"""

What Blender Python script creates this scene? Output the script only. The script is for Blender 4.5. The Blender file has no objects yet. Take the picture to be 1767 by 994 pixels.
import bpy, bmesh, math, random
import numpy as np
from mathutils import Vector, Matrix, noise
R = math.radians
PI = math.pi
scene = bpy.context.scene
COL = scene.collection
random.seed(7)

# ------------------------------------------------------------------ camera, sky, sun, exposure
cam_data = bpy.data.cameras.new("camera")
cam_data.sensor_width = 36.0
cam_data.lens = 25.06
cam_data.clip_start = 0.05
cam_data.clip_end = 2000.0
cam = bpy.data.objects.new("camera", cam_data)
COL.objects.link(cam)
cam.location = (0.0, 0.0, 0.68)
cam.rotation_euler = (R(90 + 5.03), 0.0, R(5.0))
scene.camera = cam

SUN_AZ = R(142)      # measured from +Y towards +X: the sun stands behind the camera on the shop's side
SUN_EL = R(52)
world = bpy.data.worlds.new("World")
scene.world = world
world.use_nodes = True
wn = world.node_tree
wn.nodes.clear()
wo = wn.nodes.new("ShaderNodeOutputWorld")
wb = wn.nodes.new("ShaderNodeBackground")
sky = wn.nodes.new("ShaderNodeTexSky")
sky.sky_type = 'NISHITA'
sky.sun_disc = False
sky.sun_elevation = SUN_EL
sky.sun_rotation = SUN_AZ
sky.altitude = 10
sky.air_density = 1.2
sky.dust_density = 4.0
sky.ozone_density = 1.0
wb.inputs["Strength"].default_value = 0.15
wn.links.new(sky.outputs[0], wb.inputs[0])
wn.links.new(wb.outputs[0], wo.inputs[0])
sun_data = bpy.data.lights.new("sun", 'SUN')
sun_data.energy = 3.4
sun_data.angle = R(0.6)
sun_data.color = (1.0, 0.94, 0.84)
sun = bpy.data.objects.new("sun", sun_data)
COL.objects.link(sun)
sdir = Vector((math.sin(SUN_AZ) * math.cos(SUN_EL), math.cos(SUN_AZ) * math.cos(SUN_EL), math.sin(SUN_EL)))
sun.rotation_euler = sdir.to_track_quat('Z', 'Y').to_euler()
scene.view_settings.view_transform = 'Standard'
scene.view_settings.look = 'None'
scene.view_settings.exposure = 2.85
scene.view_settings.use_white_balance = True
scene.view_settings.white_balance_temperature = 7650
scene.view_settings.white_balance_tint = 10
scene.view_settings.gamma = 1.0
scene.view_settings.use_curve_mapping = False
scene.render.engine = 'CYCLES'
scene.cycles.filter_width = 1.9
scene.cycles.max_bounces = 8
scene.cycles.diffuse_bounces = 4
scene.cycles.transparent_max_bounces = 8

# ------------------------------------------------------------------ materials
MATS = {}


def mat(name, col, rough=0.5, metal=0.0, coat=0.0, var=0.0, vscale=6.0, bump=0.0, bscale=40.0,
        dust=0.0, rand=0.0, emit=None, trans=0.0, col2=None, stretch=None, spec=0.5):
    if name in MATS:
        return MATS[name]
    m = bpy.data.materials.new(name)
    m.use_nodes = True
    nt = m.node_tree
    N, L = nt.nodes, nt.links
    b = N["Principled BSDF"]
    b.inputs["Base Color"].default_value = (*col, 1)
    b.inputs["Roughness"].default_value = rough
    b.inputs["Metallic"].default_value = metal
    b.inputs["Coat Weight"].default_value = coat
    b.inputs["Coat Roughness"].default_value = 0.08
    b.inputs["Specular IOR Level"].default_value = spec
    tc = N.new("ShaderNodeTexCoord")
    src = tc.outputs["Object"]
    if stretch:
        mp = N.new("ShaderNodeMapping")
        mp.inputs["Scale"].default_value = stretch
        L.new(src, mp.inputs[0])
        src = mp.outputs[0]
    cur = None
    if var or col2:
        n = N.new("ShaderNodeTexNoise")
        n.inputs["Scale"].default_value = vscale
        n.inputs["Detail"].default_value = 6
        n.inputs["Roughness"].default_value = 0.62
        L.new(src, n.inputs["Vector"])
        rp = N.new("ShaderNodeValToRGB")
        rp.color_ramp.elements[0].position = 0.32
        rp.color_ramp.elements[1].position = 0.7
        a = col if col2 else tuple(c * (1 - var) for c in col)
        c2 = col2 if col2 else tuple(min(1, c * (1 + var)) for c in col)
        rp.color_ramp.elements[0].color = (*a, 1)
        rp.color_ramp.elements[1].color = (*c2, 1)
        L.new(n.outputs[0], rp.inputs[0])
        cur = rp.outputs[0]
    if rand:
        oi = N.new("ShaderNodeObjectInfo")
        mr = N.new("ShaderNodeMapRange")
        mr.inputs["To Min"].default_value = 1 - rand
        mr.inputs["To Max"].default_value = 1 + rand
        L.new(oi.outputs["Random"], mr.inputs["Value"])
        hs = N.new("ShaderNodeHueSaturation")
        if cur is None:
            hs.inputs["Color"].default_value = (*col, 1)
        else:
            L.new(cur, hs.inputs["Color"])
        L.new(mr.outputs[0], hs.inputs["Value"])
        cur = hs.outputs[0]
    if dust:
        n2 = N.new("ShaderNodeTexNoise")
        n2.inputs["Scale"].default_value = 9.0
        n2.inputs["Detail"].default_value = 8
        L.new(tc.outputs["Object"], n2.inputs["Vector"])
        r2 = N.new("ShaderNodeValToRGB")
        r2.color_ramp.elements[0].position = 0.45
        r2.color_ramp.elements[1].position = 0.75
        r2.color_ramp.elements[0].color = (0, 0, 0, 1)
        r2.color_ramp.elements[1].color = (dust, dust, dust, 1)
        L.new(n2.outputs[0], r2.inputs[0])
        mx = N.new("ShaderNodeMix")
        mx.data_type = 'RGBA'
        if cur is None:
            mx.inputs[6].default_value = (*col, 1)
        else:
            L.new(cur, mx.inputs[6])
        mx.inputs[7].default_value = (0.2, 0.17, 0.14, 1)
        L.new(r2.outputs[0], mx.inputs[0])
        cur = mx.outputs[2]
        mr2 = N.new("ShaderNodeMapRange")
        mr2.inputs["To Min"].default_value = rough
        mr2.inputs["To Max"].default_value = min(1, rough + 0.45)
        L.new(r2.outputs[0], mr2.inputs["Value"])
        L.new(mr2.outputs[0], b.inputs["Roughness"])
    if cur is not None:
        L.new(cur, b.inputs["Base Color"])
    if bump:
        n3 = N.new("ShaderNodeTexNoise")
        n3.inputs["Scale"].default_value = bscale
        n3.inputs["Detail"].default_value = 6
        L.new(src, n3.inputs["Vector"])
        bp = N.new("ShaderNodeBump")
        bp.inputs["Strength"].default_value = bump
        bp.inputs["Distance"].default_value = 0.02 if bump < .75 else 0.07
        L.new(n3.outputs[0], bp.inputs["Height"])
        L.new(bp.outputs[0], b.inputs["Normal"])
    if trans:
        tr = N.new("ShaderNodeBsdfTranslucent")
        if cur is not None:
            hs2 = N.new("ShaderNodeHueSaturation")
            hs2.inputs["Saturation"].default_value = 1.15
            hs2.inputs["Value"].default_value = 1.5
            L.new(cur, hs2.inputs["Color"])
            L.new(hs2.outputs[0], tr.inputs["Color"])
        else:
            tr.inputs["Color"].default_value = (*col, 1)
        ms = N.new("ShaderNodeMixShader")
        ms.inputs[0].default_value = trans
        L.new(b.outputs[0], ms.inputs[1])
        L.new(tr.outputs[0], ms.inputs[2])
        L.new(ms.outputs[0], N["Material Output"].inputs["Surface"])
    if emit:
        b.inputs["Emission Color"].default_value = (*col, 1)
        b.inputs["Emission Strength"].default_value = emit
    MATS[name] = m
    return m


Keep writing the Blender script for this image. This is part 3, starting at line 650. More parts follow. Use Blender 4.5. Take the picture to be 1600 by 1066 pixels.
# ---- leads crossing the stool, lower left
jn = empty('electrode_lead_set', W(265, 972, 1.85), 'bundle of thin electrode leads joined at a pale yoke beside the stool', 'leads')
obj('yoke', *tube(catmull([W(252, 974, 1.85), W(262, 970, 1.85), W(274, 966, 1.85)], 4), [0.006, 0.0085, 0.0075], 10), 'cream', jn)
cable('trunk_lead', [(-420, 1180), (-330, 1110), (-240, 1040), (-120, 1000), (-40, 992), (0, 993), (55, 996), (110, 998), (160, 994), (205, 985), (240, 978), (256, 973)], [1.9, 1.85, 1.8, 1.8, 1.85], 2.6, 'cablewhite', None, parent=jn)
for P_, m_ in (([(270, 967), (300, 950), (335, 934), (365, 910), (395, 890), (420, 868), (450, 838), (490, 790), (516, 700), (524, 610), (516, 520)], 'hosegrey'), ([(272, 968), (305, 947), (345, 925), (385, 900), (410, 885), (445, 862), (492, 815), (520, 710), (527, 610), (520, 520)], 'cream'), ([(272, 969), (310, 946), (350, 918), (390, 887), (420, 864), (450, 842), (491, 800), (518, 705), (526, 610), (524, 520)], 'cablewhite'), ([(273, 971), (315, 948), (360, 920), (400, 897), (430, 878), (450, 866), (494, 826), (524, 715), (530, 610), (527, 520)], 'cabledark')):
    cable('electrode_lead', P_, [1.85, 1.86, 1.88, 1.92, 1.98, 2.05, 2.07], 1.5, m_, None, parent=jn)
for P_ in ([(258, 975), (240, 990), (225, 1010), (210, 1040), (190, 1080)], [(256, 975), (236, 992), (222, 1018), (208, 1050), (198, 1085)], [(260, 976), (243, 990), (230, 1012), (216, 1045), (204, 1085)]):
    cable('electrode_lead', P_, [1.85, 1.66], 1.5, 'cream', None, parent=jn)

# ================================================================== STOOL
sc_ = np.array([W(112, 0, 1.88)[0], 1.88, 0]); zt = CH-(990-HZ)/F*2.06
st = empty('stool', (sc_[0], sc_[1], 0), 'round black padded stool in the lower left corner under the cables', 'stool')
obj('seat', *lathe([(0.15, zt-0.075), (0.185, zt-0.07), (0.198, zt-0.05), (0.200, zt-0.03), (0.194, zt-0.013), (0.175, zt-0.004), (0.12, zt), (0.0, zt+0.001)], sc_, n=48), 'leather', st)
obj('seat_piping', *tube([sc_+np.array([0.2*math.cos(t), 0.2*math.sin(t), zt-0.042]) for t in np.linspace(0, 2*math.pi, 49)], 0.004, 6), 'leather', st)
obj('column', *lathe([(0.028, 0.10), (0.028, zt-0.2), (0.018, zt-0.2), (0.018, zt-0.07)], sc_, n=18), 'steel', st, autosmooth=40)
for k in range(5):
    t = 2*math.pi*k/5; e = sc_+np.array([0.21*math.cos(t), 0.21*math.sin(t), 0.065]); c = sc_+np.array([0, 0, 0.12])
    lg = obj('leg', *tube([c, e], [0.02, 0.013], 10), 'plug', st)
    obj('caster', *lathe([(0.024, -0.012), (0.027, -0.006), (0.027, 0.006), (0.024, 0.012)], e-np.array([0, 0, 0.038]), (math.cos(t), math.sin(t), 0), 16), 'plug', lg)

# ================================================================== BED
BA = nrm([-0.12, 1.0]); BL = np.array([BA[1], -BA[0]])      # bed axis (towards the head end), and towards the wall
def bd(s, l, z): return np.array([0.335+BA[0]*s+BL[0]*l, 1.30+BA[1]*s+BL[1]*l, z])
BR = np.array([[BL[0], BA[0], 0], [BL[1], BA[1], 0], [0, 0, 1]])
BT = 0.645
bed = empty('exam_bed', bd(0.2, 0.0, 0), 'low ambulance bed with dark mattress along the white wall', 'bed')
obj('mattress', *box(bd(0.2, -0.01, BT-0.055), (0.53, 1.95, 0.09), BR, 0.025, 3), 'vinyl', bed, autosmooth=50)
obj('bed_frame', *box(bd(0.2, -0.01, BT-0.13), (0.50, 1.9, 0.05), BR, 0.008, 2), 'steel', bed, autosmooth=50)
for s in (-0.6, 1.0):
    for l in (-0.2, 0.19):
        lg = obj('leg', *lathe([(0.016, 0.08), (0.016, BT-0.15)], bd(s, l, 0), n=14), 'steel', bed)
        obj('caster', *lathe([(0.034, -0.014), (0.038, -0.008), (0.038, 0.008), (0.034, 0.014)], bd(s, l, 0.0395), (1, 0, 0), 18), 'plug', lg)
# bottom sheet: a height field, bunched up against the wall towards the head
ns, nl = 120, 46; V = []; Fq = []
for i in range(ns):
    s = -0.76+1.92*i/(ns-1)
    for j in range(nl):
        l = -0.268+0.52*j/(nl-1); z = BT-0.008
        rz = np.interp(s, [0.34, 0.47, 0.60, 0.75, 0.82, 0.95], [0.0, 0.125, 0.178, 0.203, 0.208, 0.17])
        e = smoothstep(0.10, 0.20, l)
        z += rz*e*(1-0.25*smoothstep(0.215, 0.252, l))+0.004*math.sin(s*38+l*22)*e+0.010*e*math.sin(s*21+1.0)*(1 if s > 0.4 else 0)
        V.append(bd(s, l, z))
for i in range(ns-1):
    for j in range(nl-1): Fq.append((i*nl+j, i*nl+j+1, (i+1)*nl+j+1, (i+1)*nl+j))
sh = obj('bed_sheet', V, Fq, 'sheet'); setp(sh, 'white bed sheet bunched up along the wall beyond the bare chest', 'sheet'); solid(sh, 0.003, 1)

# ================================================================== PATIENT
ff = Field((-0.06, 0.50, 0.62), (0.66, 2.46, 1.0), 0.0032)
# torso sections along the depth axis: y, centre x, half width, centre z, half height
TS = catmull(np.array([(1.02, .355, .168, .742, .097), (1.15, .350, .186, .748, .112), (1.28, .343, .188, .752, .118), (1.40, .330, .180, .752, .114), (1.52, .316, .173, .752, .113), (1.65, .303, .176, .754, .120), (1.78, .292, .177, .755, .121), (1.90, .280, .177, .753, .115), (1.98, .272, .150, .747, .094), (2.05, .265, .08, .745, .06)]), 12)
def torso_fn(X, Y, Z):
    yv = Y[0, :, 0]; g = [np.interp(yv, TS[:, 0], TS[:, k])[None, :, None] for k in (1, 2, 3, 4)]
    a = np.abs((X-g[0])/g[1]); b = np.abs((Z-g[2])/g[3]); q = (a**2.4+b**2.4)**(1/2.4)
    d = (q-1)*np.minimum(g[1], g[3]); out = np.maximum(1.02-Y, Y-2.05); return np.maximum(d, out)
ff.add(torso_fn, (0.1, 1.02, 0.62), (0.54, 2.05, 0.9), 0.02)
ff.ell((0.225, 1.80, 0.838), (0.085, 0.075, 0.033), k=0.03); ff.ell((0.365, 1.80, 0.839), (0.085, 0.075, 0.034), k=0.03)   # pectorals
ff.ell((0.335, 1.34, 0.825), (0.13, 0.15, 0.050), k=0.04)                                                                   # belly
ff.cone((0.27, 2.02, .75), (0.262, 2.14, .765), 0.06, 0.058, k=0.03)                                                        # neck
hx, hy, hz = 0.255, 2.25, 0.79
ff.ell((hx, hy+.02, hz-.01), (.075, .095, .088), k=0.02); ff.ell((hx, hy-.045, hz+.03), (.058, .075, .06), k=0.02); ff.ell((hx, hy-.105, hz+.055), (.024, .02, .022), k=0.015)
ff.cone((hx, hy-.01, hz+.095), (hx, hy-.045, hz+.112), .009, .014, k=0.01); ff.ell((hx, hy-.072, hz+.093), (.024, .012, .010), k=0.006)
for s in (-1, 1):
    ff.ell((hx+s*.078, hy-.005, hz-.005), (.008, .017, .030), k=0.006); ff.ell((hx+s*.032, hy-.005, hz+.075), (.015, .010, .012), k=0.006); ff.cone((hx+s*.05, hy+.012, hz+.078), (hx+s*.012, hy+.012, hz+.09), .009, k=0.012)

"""

Task goal:
Please print the material above exactly as it appears, from its first line through the line containing "random.seed(7)", inclusive, and stop there.

Finished exercise:
What Blender Python script creates this scene? Output the script only. The script is for Blender 4.5. The Blender file has no objects yet. Take the picture to be 1767 by 994 pixels.
import bpy, bmesh, math, random
import numpy as np
from mathutils import Vector, Matrix, noise
R = math.radians
PI = math.pi
scene = bpy.context.scene
COL = scene.collection
random.seed(7)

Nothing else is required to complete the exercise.